Clean Public Toilets Campaign 2023 to include pilot toilet cleanliness module for primary school students

EDUCATION “CRITICAL”

The PHC, which has been supporting the campaign since 2021, will pilot a toilet cleanliness module as part of the Buddy Clean Workshop programme for primary school students. 

The programme seeks to inculcate positive social values and norms on cleanliness amongst Primary 3 and 4 students, said NEA. 

“Through the (toilet cleanliness) module, students will get to pick up practical skills and knowledge on how to keep public spaces, including public toilets, clean,” it said. 

PHC chairman Andrew Khng told CNA that while the details have not been firmed up, the module will involve students cleaning school toilets, and will be introduced early next year.

“The adoption is to ensure that students pick up this habit of … cleaning the toilet after their own use,” Mr Khng said. 

“From the PHC’s perspective, the actions are more than just theoretical. So the practical part of it, we’d also like to see that they adopt the cleaning of the toilets,” he said, adding that the PHC will be engaging schools and students before determining the extent of the practical portion.

The goal will be to roll the programme out to all primary schools as a regular module.

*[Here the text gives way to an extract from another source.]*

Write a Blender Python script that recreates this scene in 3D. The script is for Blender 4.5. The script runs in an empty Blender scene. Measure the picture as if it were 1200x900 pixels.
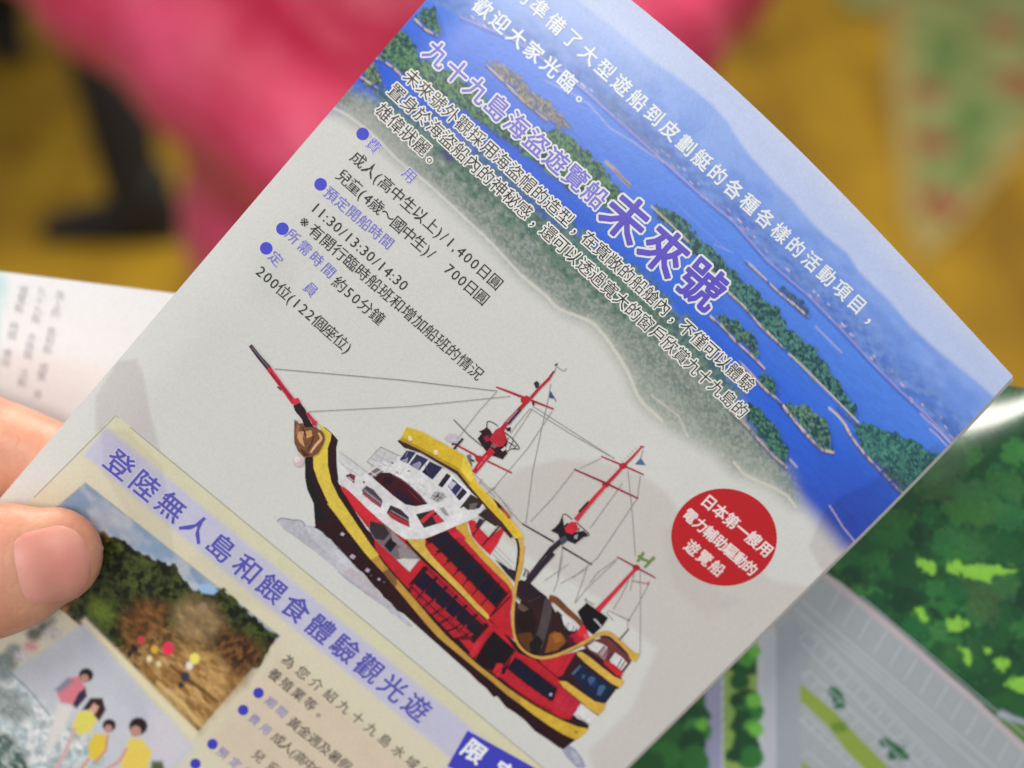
import bpy, bmesh, math, random
import numpy as np
from mathutils import Vector, Matrix
from mathutils.geometry import tessellate_polygon
from mathutils.bvhtree import BVHTree

random.seed(7); rng = np.random.default_rng(11)
scene = bpy.context.scene
COL = scene.collection

# ------------------------------------------------------------------ camera
PITCH = math.radians(40)          # looking down past the leaflet to the floor
FPX = 1500.0                      # focal length in pixels of the 1200 x 900 photograph
FLOOR_Z = -1.45
cd = bpy.data.cameras.new('camera'); cam = bpy.data.objects.new('camera', cd); COL.objects.link(cam)
cd.sensor_width = 36; cd.lens = 45.0; cd.clip_start = 0.01; cd.clip_end = 60
cam.rotation_euler = (math.pi/2 - PITCH, 0, 0)
cd.dof.use_dof = True; cd.dof.focus_distance = 0.1858; cd.dof.aperture_fstop = 7.8
scene.camera = cam
# ------------------------------------------------------------------ world + lamps
w = bpy.data.worlds.new('World'); scene.world = w; w.use_nodes = True
bg = w.node_tree.nodes['Background']; bg.inputs[0].default_value = (0.93, 0.96, 1.0, 1); bg.inputs[1].default_value = 0.2
def area(name, loc, target, size, power, color, size_y=None):
    ld = bpy.data.lights.new(name, 'AREA'); ld.energy = power; ld.color = color
    ld.shape = 'RECTANGLE'; ld.size = size; ld.size_y = size_y or size
    o = bpy.data.objects.new(name, ld); COL.objects.link(o); o.location = loc
    o.rotation_euler = (Vector(target) - Vector(loc)).to_track_quat('-Z', 'Y').to_euler()
    return o
area('overhead_lamp', (0.17, -1.08, 0.98), (0, 0.15, -0.1), 0.6, 11, (1.0, 0.97, 0.89), 0.3)
area('fill_light', (-1.6, -1.6, 0.7), (0, 0.15, -0.1), 1.2, 7.5, (0.95, 0.98, 1.0))  # unseen broad fill light, added to brighten the leaflet from the left
area('overhead_lamp', (-0.42, -0.22, 1.25), (0, 0.15, -0.1), 0.45, 10, (1.0, 0.96, 0.88), 0.25)  # extra unseen overhead lamp, added to deepen the contact shadow under the thumb
area('overhead_lamp', (0.3, 1.9, 1.25), (0, 2.0, -1.4), 1.6, 92, (1.0, 0.93, 0.82))
scene.view_settings.view_transform = 'Standard'; scene.view_settings.look = 'None'
scene.view_settings.exposure = 0.08; scene.view_settings.gamma = 1.0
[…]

When asked about the findings of the SMU study on campaign efficacy, Mr Khng said that while campaigns create awareness, education is “critical”.

“That’s why we start from young,” he said, adding that improving cleanliness is “always (a) work in progress”.

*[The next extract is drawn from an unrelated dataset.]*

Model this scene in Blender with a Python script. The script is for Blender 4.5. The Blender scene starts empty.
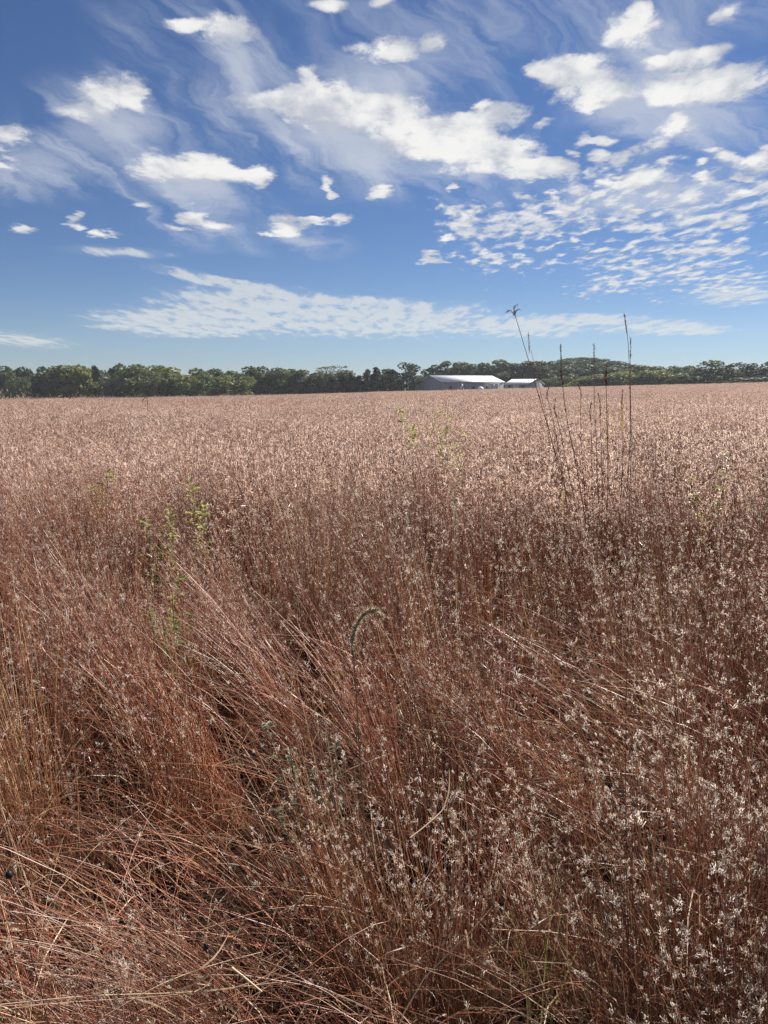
import bpy, math, random
import numpy as np
from mathutils import Vector, Matrix

R = math.radians
rng = np.random.default_rng(11)
random.seed(5)
sc = bpy.context.scene
col = sc.collection

# ------------------------------------------------------------------ camera geometry
EYE = 1.50
F = 769.0                     # focal length in pixels of the 768x1024 frame
PITCH = math.atan((512 - 391) / F)
CP, SP = math.cos(PITCH), math.sin(PITCH)

def ray(px, py):
    """direction of the photo's pixel in world axes (x right, y forward, z up)"""
    u, v = (px - 384) / F, (512 - py) / F
    return Vector((u, CP + v * SP, -SP + v * CP))

def at(px, py, depth):
    """point at forward distance depth seen at that pixel"""
    d = ray(px, py)
    return Vector((0, 0, EYE)) + d * (depth / d.y)

def on_z(px, py, z):
    d = ray(px, py)
    return Vector((0, 0, EYE)) + d * ((z - EYE) / d.z)

def gz(x, y):
    """terrain height"""
    t = np.clip((np.asarray(y, float) - 8) / 290.0, 0, 1.15)
    xx = np.clip(np.asarray(x, float), -260, 260)
    z = t * (0.35 + np.where(xx < 0, 0.042, 0.026) * xx)
    z = z + 11.0 * np.exp(-((xx - 125) / 62) ** 2 - ((np.asarray(y, float) - 480) / 70) ** 2)
    return z

# ------------------------------------------------------------------ materials
def mat(name):
    m = bpy.data.materials.new(name)
    m.use_nodes = True
    nt = m.node_tree
    nt.nodes.clear()
    out = nt.nodes.new('ShaderNodeOutputMaterial')
    return m, nt, out

def principled(name, base, rough=0.6, metal=0.0, spec=0.5, noise=0.0, nscale=8.0, bump=0.0):
    m, nt, out = mat(name)
    b = nt.nodes.new('ShaderNodeBsdfPrincipled')
    b.inputs['Roughness'].default_value = rough
    b.inputs['Metallic'].default_value = metal
    b.inputs['Specular IOR Level'].default_value = spec
    b.inputs['Base Color'].default_value = (*base, 1)
    if noise > 0 or bump > 0:
        tc = nt.nodes.new('ShaderNodeTexCoord')
        n = nt.nodes.new('ShaderNodeTexNoise')
        n.inputs['Scale'].default_value = nscale
        n.inputs['Detail'].default_value = 5
        nt.links.new(tc.outputs['Object'], n.inputs['Vector'])
        if noise > 0:
            mr = nt.nodes.new('ShaderNodeMapRange')
            mr.inputs[1].default_value = 0.25; mr.inputs[2].default_value = 0.75
            mr.inputs[3].default_value = 1 - noise; mr.inputs[4].default_value = 1 + noise
            nt.links.new(n.outputs['Fac'], mr.inputs[0])
            mx = nt.nodes.new('ShaderNodeVectorMath'); mx.operation = 'SCALE'
            mx.inputs[0].default_value = base
            nt.links.new(mr.outputs[0], mx.inputs['Scale'])
            nt.links.new(mx.outputs[0], b.inputs['Base Color'])
        if bump > 0:
            bp = nt.nodes.new('ShaderNodeBump'); bp.inputs['Strength'].default_value = bump
            nt.links.new(n.outputs['Fac'], bp.inputs['Height'])
            nt.links.new(bp.outputs[0], b.inputs['Normal'])
    nt.links.new(b.outputs[0], out.inputs[0])
    return m

def plant_mat(name, rough=0.5, trans=0.3, spec=0.4, tint_by_object=False):
    """thin plant tissue: colour attribute 'tint', some light shining through"""
    m, nt, out = mat(name)
    at_ = nt.nodes.new('ShaderNodeAttribute'); at_.attribute_name = 'tint'
    colr = at_.outputs['Color']
    if tint_by_object:
        oi = nt.nodes.new('ShaderNodeObjectInfo')
        mm = nt.nodes.new('ShaderNodeVectorMath'); mm.operation = 'MULTIPLY'
        nt.links.new(colr, mm.inputs[0]); nt.links.new(oi.outputs['Color'], mm.inputs[1])
        colr = mm.outputs[0]
    b = nt.nodes.new('ShaderNodeBsdfPrincipled')
    b.inputs['Roughness'].default_value = rough
    b.inputs['Specular IOR Level'].default_value = spec
    nt.links.new(colr, b.inputs['Base Color'])
    t = nt.nodes.new('ShaderNodeBsdfTranslucent')
    nt.links.new(colr, t.inputs['Color'])
    mx = nt.nodes.new('ShaderNodeMixShader'); mx.inputs[0].default_value = trans
    nt.links.new(b.outputs[0], mx.inputs[1]); nt.links.new(t.outputs[0], mx.inputs[2])
    nt.links.new(mx.outputs[0], out.inputs[0])
    return m

M_STEM = plant_mat('grass_stem', 0.38, 0.10, 0.55)
M_LEAF = plant_mat('grass_leaf', 0.42, 0.30, 0.45)
M_WEED = plant_mat('weed_leaf', .45, .55, .35)
M_SEED = plant_mat('seed_fluff', 0.8, 0.6, 0.2)
M_TREE = plant_mat('tree_leaves', 0.6, 0.4, 0.25, tint_by_object=True)
M_BARK = principled('bark', (0.09, 0.075, 0.06), 0.9, noise=0.35, nscale=3, bump=0.4)

# ------------------------------------------------------------------ mesh assembly
class Geo:
    def __init__(self):
        self.v, self.c, self.q, self.t, self.qm, self.tm, self.n = [], [], [], [], [], [], 0

    def add(self, verts, cols, quads=None, tris=None, m=0):
        verts = np.asarray(verts, np.float32).reshape(-1, 3)
        cols = np.broadcast_to(np.asarray(cols, np.float32), verts.shape) if np.ndim(cols) == 1 else np.asarray(cols, np.float32).reshape(-1, 3)
        self.v.append(verts); self.c.append(cols)
        if quads is not None and len(quads):
            self.q.append(np.asarray(quads, np.int64).reshape(-1, 4) + self.n); self.qm.append(np.full(len(self.q[-1]), m, np.int32))
        if tris is not None and len(tris):
            self.t.append(np.asarray(tris, np.int64).reshape(-1, 3) + self.n); self.tm.append(np.full(len(self.t[-1]), m, np.int32))
        self.n += len(verts)

    def mesh(self, name, mats):
        me = bpy.data.meshes.new(name)
        v = np.concatenate(self.v); c = np.concatenate(self.c)
        q = np.concatenate(self.q) if self.q else np.zeros((0, 4), np.int64)
        t = np.concatenate(self.t) if self.t else np.zeros((0, 3), np.int64)
        me.vertices.add(len(v)); me.vertices.foreach_set('co', v.ravel())
        nl = q.size + t.size
        me.loops.add(nl)
        me.loops.foreach_set('vertex_index', np.concatenate([q.ravel(), t.ravel()]).astype(np.int32))
        me.polygons.add(len(q) + len(t))
        st = np.concatenate([np.arange(len(q)) * 4, q.size + np.arange(len(t)) * 3]).astype(np.int32)
        me.polygons.foreach_set('loop_start', st)
        mi = np.concatenate([np.concatenate(self.qm) if self.qm else np.zeros(0, np.int32),
                             np.concatenate(self.tm) if self.tm else np.zeros(0, np.int32)])
        me.polygons.foreach_set('material_index', mi)
        a = me.attributes.new('tint', 'FLOAT_COLOR', 'POINT')
        a.data.foreach_set('color', np.concatenate([c, np.ones((len(c), 1), np.float32)], 1).ravel())
        for m in mats: me.materials.append(m)
        me.update(calc_edges=True)
        return me

def link(name, me, parent=None, loc=None):
    o = bpy.data.objects.new(name, me)
    col.objects.link(o)
    if parent: o.parent = parent
    if loc is not None: o.location = loc
    return o

def empty(name, label, cat, loc=(0, 0, 0), rz=0, group=None):
    o = bpy.data.objects.new(name, None); col.objects.link(o)
    o.empty_display_size = 0.1
    o.location = loc; o.rotation_euler = (0, 0, rz)
    return tag(o, label, cat, group)

def tag(o, label, cat=None, group=None, kind=None):
    o['label'] = label
    if cat: o['category'] = cat
    if group: o['group'] = group
    if kind: o['kind'] = kind
    return o

def norm(a):
    return a / np.maximum(np.linalg.norm(a, axis=-1, keepdims=True), 1e-9)

# ------------------------------------------------------------------ grass pieces (vectorised)
def paths(P, H, L, K, r, wob=0.12):
    """K-segment stem centre lines: base P, length H, lean L (horizontal run per unit height)"""
    N = len(P)
    ln = np.linalg.norm(L, axis=1)
    h = L / np.maximum(ln, 1e-6)[:, None]
    th = np.arctan(ln)
    ts = (np.arange(K) + 0.5) / K
    ang = th[:, None] * (0.5 + 0.85 * ts[None]) + r.normal(0, 0.05, (N, 1)) * ts[None]
    ang = np.minimum(ang, 1.62)
    wa = r.normal(0, wob, (N, 2))
    d = np.empty((N, K, 3))
    d[..., 0] = np.sin(ang) * h[:, None, 0] + wa[:, None, 0] * (ts - .3)
    d[..., 1] = np.sin(ang) * h[:, None, 1] + wa[:, None, 1] * (ts - .3)
    d[..., 2] = np.cos(ang)
    d = norm(d)
    pts = np.concatenate([P[:, None], P[:, None] + np.cumsum(d * (H / K)[:, None, None], 1)], 1)
    return pts, d

def tube(g, pts, rad, cols, m, sides=3, r=rng, taper=0.6):
    N, K1 = pts.shape[:2]
    d = np.gradient(pts, axis=1); d = norm(d)
    ref = norm(r.normal(size=(N, 1, 3)) * [1, 1, 0.2])
    s = norm(np.cross(d, ref)); b = np.cross(d, s)
    t = np.linspace(0, 1, K1)
    rr = rad[:, None] * (1 - taper * t)
    vs = []
    for k in range(sides):
        a = 2 * math.pi * k / sides
        vs.append(pts + (s * math.cos(a) + b * math.sin(a)) * rr[..., None])
    V = np.stack(vs, 2)                                  # N,K1,sides,3
    C = np.broadcast_to(cols[:, :, None] if cols.ndim == 3 else cols[:, None, None], V.shape)
    idx = np.arange(N * K1 * sides).reshape(N, K1, sides)
    qs = []
    for k in range(sides):
        k2 = (k + 1) % sides
        qs.append(np.stack([idx[:, :-1, k], idx[:, :-1, k2], idx[:, 1:, k2], idx[:, 1:, k]], -1))
    g.add(V, C.reshape(-1, 3), quads=np.concatenate([q.reshape(-1, 4) for q in qs]), m=m)

def ribbon(g, pts, wid, cols, m, r=rng, end=0.15):
    N, K1 = pts.shape[:2]
    d = norm(np.gradient(pts, axis=1))
    ref = norm(r.normal(size=(N, 1, 3)) + [0, 0, 0.3])
    s = norm(np.cross(d, ref))
    t = np.linspace(0, 1, K1)
    w = wid[:, None] * (1 - (1 - end) * t ** 1.6) * 0.5
    V = np.stack([pts - s * w[..., None], pts + s * w[..., None]], 2)
    C = np.broadcast_to(cols[:, None, None], V.shape)
    idx = np.arange(N * K1 * 2).reshape(N, K1, 2)
    q = np.stack([idx[:, :-1, 0], idx[:, :-1, 1], idx[:, 1:, 1], idx[:, 1:, 0]], -1)
    g.add(V, C.reshape(-1, 3), quads=q.reshape(-1, 4), m=m)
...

SKM director Michelle Tay suggested that the poor showing of coffee shop toilets could be attributed to infrastructure. 

“If the toilet is not maintained properly, or if the systems there are not even up to date, the flush is not working, there is no toilet paper … Those are already fixed structures that the users can’t control,” she said. 

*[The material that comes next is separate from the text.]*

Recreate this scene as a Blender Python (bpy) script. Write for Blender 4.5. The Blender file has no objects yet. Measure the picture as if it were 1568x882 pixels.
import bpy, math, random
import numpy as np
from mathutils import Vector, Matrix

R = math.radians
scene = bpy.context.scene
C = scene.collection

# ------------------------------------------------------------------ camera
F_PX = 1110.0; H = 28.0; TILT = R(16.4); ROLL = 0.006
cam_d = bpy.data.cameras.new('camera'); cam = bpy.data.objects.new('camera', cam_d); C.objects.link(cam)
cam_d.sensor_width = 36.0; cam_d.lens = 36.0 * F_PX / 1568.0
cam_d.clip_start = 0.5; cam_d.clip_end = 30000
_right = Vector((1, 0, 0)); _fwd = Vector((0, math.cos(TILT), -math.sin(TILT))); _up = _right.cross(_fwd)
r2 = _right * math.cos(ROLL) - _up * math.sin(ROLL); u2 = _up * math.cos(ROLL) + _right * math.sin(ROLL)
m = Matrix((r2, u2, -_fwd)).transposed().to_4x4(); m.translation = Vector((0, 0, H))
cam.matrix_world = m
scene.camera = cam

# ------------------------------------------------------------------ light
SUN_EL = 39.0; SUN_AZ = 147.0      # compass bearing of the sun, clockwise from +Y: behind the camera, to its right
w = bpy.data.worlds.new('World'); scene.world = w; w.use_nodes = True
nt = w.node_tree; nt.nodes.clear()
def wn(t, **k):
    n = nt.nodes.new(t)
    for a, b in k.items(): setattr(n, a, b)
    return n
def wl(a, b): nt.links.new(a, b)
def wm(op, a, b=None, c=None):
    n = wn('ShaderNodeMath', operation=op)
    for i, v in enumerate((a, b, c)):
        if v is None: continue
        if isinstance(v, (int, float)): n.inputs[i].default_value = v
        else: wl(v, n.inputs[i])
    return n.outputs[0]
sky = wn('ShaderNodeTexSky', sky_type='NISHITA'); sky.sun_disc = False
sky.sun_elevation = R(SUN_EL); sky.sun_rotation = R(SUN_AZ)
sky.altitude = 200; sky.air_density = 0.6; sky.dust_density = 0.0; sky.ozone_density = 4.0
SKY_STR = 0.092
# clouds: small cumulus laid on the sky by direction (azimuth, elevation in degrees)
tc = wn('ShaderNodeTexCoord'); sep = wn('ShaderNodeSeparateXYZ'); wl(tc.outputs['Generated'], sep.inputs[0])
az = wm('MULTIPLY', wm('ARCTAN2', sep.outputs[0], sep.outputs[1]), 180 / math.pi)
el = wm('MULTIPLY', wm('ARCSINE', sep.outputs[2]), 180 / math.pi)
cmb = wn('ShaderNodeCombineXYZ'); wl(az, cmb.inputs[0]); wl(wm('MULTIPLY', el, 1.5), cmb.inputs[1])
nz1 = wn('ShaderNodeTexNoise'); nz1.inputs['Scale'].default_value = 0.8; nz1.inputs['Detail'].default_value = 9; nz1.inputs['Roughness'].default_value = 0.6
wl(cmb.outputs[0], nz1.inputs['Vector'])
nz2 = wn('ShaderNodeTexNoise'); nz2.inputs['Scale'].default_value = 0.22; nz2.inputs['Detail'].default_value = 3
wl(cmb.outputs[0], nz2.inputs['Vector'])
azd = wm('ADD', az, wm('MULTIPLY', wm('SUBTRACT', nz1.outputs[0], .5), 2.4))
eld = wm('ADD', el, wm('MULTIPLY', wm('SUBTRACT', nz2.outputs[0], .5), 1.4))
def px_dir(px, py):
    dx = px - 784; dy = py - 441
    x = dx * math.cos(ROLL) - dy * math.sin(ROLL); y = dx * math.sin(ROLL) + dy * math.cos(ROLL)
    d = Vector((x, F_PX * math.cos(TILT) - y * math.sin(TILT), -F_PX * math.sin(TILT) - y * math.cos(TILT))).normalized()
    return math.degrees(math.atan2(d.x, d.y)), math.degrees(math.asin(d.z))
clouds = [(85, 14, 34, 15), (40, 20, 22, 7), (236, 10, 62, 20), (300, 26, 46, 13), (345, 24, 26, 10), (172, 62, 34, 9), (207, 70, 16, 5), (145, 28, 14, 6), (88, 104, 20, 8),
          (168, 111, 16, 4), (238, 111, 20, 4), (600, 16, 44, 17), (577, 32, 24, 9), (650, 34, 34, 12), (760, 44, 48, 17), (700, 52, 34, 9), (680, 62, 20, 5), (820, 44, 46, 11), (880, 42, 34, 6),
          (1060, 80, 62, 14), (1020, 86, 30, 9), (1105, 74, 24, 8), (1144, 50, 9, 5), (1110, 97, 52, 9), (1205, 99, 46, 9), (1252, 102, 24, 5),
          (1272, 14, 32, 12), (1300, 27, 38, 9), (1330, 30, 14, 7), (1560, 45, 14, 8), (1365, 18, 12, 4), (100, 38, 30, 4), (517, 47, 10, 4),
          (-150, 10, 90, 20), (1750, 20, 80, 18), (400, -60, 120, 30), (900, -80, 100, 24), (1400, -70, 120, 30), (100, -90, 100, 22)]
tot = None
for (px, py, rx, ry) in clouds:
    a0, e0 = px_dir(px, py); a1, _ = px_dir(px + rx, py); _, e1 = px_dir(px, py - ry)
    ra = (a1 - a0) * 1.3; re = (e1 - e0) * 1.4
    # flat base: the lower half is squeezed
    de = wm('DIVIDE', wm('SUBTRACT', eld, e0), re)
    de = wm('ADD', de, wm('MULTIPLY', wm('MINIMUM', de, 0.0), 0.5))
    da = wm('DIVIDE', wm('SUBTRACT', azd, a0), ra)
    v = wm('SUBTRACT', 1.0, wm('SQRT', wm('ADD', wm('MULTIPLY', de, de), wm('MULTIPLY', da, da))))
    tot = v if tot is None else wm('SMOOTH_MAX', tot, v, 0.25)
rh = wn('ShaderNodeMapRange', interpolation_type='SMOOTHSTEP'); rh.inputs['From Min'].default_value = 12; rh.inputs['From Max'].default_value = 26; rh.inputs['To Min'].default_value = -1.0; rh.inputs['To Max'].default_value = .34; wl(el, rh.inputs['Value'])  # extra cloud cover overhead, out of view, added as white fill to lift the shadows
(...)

“But what can we do as fellow toilet users? That’s the second part of it, which I think SKM feels the importance of. How can we all take ownership of our shared spaces and then encourage … good behaviour?”

Meanwhile, the RAS gave an update on its Let’s Observe Ourselves (LOO) Campaign @ Hawker Centres, which was inaugurated in 2021 to improve cleanliness at hawker centre toilets. 

RAS president Ho Chee Kit said that the association had reached out to 80 hawker centres and distributed educational tissue packets to more than 25,000 members of the public, garnering more than 1,200 online pledges to keep hawker centre toilets clean.

RAS launched the LOO Campaign @ Coffee Shops on Nov 16. It will include training on toilet design and maintenance for staff, toilet audits and public engagement activities at coffee shops.

Madam Li Xiu Mei, who cleans four toilets within One Punggol Hawker Centre daily, has seen her share of bad behaviour.

She has encountered people who do not flush after defecating, those who wash their feet with bidets, staining floors with dirt, and, just last week, a user who left faeces around a toilet bowl.

When asked if she had any suggestions on how to make her job easier, the 56-year-old, who has nine years of experience as a cleaner, said in Mandarin: “One more person to help clean (would help). I’m used to working alone but if there was one more person to help me at the same time then my job would be easier.”